Julián acabará sirviendo al marqués de la Mole en el glamuroso e incipiente Faubourg Sain-Germain parisiense, cuya decadencia tan elocuentemente describe Proust ochenta años más tarde. 

El tiempo no consigue domar a un Julián que, quizás a quien lea esta reseña parezca un auténtico héroe social, es consciente de la posición que ocupa en la sociedad en la que vive. En este nuevo entorno, adopta una postura de hombre taciturno y discreto, temeroso a ser burla de los hijos y amigos de su señor. Especialmente de la dulce e indómita Matilde. Ambos empiezan un baile como dos astros que se encuentran en el espacio atraídos por una fuerza que no pueden controlar.
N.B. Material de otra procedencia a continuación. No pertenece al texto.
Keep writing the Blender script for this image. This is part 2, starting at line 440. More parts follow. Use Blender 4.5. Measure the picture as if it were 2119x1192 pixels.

La maestría de Stendhal radica también en la creación del increíble personaje Julián Sorel. Es difícil sentir simpatía por este hombre egoísta y despreciable. Para suavizar nuestra opinión sobre él, Stendhal intercede por su creación:

Es posible que nuestro héroe haya tenido la desgracia de ser poco simpático a nuestros lectores. Lo sentiríamos, porque, a nuestro entender, con el tiempo hubiese llegado a ser un modelo acabado de bondad. Era todavía muy joven y a medida que hubieran pasado sobre él los años, lejos de pasar de lo tierno a lo receloso, que es la metamorfosis general por que pasan los hombres, habría adquirido esa bondad propensa al enternecimiento, y se habría curado de su insensata desconfianza...

¿Cómo no sentir compasión del joven cuando nos grita:

¡Suicidarme!...!He aquí la cuestión capital!,

y al mismo tiempo asombrarnos de esta reflexión que Camus nos propone como punto de partida de la filosofía en El mito de Sísifo varios lustros más tarde?

Rojo y negro no es una novela de amoríos. Es una novela sobre la vida. Sobre la sociedad, las desigualdades, los sueños, la política, lo sagrado, el pasado y el futuro. También es una novela sobre la amistad, sobre el primer amor, sobre el miedo a morir. Una reflexión sobre lo que significa vivir atormentado. Todos podemos aprender algo de Julián Sorel.

P.S.  Notable la edición de EDAF en la colección Obras inmortales. Una delicia también.